The album ends on ‘Fall First’, which is comparably heavy and guitar driven. Santi has spoken in the past about the influence New wave bands like Devo or the Cure have had on her music, and here that seems clearest. 

“I am a total guitar snob,” she says, “and I’m so specific about the sounds that I want. I handed my producer Rostam that track, and said ‘here, finish this one’.

“He sent it back and it was finished. I’m normally so hands on with production, but he killed it. He brought in shoegazer guitars, all these rich layers.

“But the thing that I did at the end was put the vocals way at the front, all the reverb and stuff you wouldn’t normally find in a song like this, I really pushed it with the way we approached the production, to bring it into the future.”

It’s a futuristic album, and the track ‘Witness’ might be its most forward-thinking.
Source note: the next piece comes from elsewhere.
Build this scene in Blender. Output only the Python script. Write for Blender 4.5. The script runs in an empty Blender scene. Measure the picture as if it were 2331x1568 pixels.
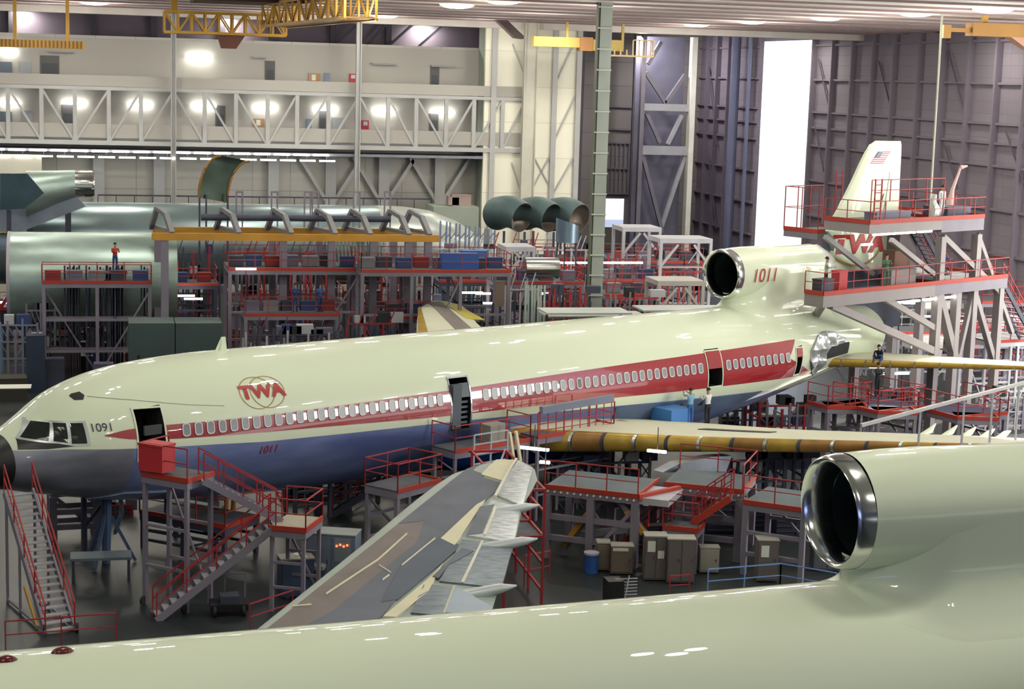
import bpy, bmesh, math, random
from mathutils import Vector, Matrix
random.seed(7)
SC=bpy.context.scene; COL=SC.collection
# ---------------- camera ----------------
F=4000.0; IW,IH=2331,1568; CH=18.8
PITCH=math.atan(608/F); ROLL=0.029; YAW=math.atan(965/4046.)
fwd=Vector((math.sin(YAW)*math.cos(PITCH),math.cos(YAW)*math.cos(PITCH),-math.sin(PITCH)))
r0=Vector((math.cos(YAW),-math.sin(YAW),0)); u0=r0.cross(fwd)
ri=r0*math.cos(ROLL)+u0*math.sin(ROLL); up=-r0*math.sin(ROLL)+u0*math.cos(ROLL)
CP=Vector((0,0,CH))
cam_d=bpy.data.cameras.new('camera'); cam=bpy.data.objects.new('camera',cam_d); COL.objects.link(cam)
cam_d.sensor_width=36; cam_d.lens=F/IW*36; cam_d.clip_end=2000; cam_d.clip_start=.5
cam.matrix_world=Matrix(((ri.x,up.x,-fwd.x,0),(ri.y,up.y,-fwd.y,0),(ri.z,up.z,-fwd.z,CH),(0,0,0,1)))
SC.camera=cam
# surveying helpers: where the line of sight through a picture point meets a plane of the place
def ray(x,y): return fwd*F+ri*(x-1165.5)-up*(y-784)
def GZ(x,y,z=0.0): r=ray(x,y); return CP+r*((z-CH)/r.z)
def GY(x,y,Y): r=ray(x,y); return CP+r*(Y/r.y)
def GX(x,y,X): r=ray(x,y); return CP+r*(X/r.x)
# ---------------- world, exposure ----------------
SC.view_settings.view_transform='Standard'; SC.view_settings.look='None'
SC.view_settings.exposure=0.0; SC.view_settings.gamma=1.0
w=bpy.data.worlds.new('world'); SC.world=w; w.use_nodes=True
nt=w.node_tree; bg=nt.nodes['Background']
geo=nt.nodes.new('ShaderNodeTexCoord'); dot=nt.nodes.new('ShaderNodeVectorMath'); dot.operation='DOT_PRODUCT'
nrm=nt.nodes.new('ShaderNodeVectorMath'); nrm.operation='NORMALIZE'
nt.links.new(geo.outputs['Generated'],nrm.inputs[0]); nt.links.new(nrm.outputs[0],dot.inputs[0])
dot.inputs[1].default_value=Vector((.5,.86,.12)).normalized()
mr=nt.nodes.new('ShaderNodeMapRange'); mr.inputs[1].default_value=.15; mr.inputs[2].default_value=.8
mr.inputs[3].default_value=.07; mr.inputs[4].default_value=3.2
nt.links.new(dot.outputs['Value'],mr.inputs[0]); nt.links.new(mr.outputs[0],bg.inputs['Strength'])
bg.inputs['Color'].default_value=(.62,.72,1.0,1)
SC.cycles.max_bounces=6; SC.cycles.diffuse_bounces=3; SC.cycles.glossy_bounces=3; SC.cycles.caustics_reflective=False; SC.cycles.caustics_refractive=False
SUN=bpy.data.lights.new('sun','SUN'); SUN.energy=9.0; SUN.angle=.012; SUN.color=(1,.93,.78)
so=bpy.data.objects.new('sun',SUN); COL.objects.link(so)
so.rotation_euler=Vector((.66,.52,.36)).to_track_quat('Z','Y').to_euler()
def area(name,loc,target,sx,sy,power,color=(1,1,1),shape='RECTANGLE'):
    l=bpy.data.lights.new(name,'AREA'); l.shape=shape; l.size=sx
    if shape=='RECTANGLE': l.size_y=sy
    l.energy=power; l.color=color
    o=bpy.data.objects.new(name,l); COL.objects.link(o); o.location=loc
    o.rotation_euler=(Vector(loc)-Vector(target)).to_track_quat('Z','Y').to_euler(); return o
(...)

I asked if she’s someone who looks to the cutting edge for inspiration.

“I think I might do that naturally, but not on purpose. Everyone’s like ‘this sounds crazy’ and I’m like ‘it does?’

“With that one I was like ‘this is a club track’, and I think the melody and drums are, but the music is so ethereal, which is something I wanted to be consistent across this record. I wanted it to sound like you’re crossing into another world. And on this song in particular, it does feel like you’re entering another dimension.”

I think more than anything, it’s that hunger to create new sounds, and new types of songs, that colour Santigold’s music. At its core it’s pop, but infiltrated by punk, reggae, gospel and a lot more. She told me she never goes into the studio with a preconceived idea, but lets the music become what it needs to be. Spirituals is by turns angry, sad, and joyous, and always 100% committed. The sound of someone trying to transcend their environment.